[Given exercise] Copy exactly the lines from the first line of the records below through the line containing "COL = scene.collection", including both, and nothing else.

* BEGIN Data supplied *

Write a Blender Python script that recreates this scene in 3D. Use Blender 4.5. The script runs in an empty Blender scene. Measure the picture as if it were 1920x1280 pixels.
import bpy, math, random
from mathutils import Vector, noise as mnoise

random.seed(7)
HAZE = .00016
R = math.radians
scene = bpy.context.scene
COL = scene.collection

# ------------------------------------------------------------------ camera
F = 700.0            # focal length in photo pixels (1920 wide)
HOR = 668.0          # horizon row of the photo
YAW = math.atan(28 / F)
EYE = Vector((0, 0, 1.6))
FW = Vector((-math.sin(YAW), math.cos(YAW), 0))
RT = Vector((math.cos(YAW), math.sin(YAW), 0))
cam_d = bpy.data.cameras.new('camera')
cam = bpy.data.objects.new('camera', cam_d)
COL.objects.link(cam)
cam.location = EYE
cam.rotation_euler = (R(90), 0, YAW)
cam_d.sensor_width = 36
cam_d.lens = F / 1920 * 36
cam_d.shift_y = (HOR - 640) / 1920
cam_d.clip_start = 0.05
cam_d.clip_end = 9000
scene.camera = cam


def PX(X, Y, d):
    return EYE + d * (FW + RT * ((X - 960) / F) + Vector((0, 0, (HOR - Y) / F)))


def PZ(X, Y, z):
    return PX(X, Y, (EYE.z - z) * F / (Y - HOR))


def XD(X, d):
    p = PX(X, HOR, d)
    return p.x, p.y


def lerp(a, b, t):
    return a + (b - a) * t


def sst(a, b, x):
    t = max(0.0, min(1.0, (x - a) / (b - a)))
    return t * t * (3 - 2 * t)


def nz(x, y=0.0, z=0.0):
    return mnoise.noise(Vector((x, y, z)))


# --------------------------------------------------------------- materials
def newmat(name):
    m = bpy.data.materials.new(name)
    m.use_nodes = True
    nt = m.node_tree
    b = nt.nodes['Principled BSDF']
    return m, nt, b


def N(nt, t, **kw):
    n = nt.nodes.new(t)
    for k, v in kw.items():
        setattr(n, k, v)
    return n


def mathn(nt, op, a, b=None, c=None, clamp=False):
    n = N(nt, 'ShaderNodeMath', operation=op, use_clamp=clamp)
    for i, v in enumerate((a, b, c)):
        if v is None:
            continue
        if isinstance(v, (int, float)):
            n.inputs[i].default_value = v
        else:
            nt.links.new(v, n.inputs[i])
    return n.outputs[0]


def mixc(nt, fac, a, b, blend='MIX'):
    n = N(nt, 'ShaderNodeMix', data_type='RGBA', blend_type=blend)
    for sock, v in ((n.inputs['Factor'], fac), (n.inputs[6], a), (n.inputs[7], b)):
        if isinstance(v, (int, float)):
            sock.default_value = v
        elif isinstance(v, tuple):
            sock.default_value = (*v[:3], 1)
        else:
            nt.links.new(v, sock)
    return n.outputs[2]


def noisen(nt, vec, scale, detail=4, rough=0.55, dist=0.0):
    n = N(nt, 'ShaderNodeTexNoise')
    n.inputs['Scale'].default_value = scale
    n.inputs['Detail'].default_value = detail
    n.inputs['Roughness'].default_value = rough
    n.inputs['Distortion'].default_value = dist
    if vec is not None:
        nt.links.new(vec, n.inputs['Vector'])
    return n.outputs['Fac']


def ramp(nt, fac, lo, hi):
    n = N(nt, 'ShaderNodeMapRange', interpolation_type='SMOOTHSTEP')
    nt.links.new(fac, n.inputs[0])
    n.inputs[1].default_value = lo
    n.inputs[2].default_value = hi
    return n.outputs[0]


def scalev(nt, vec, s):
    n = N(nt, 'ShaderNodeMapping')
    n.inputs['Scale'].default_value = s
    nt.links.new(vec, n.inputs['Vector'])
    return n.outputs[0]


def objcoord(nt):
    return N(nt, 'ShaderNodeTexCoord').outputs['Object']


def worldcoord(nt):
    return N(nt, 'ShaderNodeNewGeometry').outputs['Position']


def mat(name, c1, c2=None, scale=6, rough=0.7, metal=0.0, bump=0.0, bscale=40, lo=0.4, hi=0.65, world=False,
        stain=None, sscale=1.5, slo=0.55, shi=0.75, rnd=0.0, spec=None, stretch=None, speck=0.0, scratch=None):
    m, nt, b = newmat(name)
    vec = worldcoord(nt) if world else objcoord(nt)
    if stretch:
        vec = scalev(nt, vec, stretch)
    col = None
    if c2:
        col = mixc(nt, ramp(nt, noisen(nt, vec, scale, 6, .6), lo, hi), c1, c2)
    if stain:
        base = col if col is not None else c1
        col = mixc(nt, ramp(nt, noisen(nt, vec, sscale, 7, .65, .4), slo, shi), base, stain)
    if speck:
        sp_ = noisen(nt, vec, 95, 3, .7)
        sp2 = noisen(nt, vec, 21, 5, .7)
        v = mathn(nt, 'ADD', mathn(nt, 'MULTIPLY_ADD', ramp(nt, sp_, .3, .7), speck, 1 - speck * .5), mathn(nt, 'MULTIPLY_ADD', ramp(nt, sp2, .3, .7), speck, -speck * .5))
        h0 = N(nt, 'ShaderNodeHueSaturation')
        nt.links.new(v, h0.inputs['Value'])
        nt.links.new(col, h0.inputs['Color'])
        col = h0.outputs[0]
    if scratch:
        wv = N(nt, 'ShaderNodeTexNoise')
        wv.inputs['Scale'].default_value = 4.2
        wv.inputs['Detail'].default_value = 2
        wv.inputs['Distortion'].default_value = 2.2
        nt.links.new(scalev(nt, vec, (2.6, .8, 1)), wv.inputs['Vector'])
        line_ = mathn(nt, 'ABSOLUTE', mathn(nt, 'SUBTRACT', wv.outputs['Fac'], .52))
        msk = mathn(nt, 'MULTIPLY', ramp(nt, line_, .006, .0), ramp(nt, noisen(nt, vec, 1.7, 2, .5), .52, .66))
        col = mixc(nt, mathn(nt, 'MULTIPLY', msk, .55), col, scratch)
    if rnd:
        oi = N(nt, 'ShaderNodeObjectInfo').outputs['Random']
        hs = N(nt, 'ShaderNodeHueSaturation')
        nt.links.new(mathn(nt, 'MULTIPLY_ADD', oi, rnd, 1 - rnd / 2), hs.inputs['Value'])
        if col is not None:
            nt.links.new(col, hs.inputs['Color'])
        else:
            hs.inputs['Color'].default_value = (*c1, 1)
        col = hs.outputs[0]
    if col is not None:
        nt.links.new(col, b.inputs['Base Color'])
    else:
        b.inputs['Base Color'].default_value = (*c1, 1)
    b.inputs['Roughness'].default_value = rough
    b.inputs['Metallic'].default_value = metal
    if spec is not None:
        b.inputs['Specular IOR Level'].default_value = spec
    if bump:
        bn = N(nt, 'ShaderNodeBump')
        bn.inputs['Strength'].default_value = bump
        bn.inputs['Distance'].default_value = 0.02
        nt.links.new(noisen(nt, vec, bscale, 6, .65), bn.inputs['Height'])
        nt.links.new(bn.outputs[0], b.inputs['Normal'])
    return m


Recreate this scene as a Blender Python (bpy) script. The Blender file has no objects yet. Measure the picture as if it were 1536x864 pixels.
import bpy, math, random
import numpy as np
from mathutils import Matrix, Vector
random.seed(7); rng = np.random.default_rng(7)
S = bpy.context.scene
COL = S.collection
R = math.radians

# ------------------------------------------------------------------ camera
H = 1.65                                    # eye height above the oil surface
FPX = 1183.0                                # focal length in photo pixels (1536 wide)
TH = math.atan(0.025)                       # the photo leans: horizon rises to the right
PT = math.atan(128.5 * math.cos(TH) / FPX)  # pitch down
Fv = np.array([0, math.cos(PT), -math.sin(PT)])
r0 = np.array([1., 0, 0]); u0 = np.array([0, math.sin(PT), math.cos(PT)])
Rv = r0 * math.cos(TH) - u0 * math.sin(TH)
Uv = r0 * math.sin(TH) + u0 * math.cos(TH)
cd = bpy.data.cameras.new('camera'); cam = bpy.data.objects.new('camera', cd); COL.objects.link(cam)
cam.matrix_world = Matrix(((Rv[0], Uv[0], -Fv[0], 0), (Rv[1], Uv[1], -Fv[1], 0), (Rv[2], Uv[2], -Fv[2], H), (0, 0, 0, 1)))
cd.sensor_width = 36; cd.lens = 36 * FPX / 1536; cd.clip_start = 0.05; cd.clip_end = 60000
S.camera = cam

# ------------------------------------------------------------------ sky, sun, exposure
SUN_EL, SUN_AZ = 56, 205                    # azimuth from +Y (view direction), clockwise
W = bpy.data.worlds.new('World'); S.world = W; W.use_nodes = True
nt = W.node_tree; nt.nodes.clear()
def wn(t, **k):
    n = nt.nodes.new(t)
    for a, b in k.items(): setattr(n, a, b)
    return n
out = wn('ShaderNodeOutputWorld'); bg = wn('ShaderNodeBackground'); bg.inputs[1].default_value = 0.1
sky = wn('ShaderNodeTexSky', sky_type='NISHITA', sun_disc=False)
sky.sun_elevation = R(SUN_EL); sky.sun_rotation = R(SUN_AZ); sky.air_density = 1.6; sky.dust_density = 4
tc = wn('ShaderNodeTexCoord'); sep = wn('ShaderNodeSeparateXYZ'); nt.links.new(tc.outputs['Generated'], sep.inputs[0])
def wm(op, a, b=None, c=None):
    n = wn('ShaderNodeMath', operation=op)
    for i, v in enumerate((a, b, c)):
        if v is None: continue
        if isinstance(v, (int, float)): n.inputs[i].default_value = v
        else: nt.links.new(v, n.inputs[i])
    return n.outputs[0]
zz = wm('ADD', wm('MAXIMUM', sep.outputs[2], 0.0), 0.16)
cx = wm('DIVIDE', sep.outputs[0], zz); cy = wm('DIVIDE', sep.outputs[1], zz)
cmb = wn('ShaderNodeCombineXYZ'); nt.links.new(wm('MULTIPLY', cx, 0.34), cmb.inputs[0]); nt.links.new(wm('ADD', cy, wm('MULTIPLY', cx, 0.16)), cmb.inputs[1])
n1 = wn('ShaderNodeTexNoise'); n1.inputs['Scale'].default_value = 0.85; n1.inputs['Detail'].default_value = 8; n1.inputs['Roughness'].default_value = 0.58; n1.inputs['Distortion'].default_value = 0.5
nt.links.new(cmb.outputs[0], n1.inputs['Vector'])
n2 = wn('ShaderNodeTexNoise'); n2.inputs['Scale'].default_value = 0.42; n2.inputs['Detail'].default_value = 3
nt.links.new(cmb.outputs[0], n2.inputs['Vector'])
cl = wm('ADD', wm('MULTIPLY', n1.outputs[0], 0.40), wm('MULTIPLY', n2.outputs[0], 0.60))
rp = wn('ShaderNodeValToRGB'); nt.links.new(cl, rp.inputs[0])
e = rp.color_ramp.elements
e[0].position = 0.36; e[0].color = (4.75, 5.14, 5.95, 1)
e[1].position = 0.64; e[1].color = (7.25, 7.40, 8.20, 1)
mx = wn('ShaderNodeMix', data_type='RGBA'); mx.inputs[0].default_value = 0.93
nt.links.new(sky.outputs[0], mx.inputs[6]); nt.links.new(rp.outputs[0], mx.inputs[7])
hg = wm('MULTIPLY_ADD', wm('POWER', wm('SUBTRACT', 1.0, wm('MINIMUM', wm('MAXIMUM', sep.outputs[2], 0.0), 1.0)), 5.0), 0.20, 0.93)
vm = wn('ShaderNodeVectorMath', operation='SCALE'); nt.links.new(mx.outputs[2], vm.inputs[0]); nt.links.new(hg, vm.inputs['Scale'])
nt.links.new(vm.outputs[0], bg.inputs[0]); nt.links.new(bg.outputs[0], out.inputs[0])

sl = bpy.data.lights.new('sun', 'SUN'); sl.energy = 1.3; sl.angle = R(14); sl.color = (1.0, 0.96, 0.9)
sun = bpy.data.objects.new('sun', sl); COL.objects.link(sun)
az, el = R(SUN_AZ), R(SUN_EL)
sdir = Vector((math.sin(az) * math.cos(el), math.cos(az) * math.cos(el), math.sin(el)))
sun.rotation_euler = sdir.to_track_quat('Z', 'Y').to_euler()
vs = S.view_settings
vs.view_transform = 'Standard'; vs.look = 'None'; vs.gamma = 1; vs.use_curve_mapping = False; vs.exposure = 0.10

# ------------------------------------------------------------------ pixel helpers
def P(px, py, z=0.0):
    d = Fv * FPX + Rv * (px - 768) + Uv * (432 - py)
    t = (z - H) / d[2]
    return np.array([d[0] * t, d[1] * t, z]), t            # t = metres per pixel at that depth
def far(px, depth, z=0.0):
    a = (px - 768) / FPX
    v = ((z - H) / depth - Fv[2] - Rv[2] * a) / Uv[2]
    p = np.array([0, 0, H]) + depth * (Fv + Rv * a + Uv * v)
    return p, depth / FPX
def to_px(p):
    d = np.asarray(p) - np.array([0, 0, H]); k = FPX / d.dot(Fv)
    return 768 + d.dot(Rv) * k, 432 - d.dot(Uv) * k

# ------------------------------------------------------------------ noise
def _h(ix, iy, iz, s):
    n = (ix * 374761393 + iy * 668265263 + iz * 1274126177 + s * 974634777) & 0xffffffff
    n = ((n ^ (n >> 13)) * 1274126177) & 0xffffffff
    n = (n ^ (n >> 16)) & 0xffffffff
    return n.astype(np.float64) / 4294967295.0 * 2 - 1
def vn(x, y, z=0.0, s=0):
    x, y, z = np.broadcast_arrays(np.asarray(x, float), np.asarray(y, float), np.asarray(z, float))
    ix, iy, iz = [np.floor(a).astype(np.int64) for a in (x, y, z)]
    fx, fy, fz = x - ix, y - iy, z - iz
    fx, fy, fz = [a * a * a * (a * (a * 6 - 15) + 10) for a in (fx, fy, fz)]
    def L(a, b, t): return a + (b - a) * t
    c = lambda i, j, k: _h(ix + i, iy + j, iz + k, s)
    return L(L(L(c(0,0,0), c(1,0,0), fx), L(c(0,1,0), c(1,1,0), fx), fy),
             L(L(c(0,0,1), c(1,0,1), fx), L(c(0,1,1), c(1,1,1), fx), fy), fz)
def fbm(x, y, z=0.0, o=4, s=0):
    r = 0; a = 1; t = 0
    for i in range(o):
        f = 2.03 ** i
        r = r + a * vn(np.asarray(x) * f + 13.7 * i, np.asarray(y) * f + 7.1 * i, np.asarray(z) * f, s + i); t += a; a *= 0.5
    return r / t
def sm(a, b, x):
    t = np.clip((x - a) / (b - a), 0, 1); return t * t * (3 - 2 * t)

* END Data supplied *

[Finished task]
Write a Blender Python script that recreates this scene in 3D. Use Blender 4.5. The script runs in an empty Blender scene. Measure the picture as if it were 1920x1280 pixels.
import bpy, math, random
from mathutils import Vector, noise as mnoise

random.seed(7)
HAZE = .00016
R = math.radians
scene = bpy.context.scene
COL = scene.collection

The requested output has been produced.